Lots of beeping this morning around 8.30am, ignored it, finally re-woke up at about 10:30am (ish) - watched some more Morse, grabbed some lunch and then watched more Morse until going to the pub quiz tonight.

Charly, Julius and Pieter turned up for a quick drink and then all left me to fend for my self at the quiz - I came in my usual place - very last (by over 20 points, no less ;) - but had fun, so who cares :)

Anyways - it's now tuesday morning, so probably time for some good ol' fashioned sleep type stuff... might put on the next episode of Morse for the hell of it (might even manage to stay awake through it!).

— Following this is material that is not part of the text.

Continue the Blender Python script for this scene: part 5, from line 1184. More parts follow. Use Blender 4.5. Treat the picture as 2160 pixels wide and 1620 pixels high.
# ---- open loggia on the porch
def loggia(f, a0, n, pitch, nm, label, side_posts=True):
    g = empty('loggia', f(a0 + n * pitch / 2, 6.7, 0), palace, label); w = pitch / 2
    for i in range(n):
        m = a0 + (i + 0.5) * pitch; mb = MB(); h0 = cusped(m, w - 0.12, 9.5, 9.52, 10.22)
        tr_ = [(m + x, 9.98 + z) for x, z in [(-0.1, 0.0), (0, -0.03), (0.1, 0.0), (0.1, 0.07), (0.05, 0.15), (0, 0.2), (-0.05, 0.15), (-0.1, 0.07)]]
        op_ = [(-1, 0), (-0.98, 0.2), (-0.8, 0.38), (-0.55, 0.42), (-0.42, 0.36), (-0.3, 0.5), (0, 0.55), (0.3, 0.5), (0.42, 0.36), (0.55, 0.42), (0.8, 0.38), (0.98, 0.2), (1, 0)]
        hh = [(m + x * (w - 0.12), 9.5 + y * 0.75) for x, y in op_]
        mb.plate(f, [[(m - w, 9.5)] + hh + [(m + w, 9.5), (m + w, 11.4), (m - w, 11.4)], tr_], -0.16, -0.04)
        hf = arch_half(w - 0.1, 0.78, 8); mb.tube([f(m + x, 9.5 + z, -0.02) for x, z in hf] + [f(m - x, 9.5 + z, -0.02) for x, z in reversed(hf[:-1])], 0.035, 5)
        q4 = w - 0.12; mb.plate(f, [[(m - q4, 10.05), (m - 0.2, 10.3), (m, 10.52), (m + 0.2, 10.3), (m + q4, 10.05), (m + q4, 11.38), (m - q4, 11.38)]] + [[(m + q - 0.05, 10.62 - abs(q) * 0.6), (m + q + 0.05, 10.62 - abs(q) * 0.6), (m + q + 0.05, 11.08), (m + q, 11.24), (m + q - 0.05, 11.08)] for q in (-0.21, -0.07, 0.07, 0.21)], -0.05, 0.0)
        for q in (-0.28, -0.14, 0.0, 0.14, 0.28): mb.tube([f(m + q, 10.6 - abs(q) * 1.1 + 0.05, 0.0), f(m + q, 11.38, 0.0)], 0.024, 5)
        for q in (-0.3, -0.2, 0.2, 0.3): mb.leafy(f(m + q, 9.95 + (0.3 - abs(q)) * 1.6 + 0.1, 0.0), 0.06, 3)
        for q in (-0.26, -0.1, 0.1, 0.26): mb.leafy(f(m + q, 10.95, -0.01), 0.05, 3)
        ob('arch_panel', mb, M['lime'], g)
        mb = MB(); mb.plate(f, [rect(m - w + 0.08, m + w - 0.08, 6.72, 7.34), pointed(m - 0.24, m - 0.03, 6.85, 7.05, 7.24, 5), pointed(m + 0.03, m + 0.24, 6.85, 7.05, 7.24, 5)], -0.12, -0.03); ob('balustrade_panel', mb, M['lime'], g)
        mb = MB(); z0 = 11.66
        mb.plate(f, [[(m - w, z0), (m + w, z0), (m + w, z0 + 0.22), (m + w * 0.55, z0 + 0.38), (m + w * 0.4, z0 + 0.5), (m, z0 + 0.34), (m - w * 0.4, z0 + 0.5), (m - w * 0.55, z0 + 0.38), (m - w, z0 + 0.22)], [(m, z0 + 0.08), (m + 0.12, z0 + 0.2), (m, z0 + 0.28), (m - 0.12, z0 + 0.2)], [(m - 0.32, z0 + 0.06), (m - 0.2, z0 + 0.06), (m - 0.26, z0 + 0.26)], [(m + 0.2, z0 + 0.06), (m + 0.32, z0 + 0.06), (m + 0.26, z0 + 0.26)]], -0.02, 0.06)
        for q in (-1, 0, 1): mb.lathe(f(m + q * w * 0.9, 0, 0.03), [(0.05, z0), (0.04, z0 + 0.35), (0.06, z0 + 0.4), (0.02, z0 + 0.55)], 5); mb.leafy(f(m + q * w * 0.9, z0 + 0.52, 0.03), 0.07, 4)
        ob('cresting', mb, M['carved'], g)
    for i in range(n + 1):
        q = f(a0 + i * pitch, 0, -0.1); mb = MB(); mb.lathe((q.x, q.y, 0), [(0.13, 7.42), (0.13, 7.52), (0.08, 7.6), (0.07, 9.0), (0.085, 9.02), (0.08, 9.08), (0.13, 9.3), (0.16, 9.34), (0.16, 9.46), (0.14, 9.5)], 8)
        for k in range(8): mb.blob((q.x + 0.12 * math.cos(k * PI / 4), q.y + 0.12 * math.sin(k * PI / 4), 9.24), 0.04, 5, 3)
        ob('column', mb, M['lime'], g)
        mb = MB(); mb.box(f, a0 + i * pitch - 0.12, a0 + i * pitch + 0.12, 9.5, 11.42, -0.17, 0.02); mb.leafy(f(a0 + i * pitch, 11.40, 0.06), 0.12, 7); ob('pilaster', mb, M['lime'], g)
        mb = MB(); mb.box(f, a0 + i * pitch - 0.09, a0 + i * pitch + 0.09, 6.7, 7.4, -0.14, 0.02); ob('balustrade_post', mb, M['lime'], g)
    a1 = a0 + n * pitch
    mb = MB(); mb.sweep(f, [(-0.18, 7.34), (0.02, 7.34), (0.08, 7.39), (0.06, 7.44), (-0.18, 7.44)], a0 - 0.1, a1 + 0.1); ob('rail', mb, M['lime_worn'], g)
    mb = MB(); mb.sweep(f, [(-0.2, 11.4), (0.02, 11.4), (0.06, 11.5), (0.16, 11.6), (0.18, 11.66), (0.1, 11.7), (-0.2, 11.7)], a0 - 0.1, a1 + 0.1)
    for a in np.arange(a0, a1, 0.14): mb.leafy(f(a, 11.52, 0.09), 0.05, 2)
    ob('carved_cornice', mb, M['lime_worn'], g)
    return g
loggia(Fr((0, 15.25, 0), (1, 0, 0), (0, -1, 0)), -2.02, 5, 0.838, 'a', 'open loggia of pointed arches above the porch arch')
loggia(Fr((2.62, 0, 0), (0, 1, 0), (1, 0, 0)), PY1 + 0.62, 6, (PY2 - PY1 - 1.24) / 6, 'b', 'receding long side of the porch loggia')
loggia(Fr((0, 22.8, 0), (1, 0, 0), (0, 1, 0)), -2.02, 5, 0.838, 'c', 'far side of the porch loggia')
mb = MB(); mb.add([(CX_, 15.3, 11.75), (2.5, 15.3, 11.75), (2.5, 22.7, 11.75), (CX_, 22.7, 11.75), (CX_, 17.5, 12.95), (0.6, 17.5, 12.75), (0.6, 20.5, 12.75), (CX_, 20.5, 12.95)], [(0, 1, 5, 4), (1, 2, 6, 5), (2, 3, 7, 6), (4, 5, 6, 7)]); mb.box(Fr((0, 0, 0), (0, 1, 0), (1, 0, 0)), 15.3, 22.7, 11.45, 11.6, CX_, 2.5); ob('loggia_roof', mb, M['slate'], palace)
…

Tomorrow is probably more Morse, some work on the django packages (just got the first bug report in for those) and possibly applying some of the patches to the scrobbler packages to close some of those bug reports too. It appears that upstream for xmms-scrobbler has disappeared a bit, so might have to look at that a lot closer over the next few months - have some time off work soon - last day this year being the 15th (also happens to be when work are planning the "christmas do").

Wow - that was a ridiculously longer post than I though it was going to be! Night all!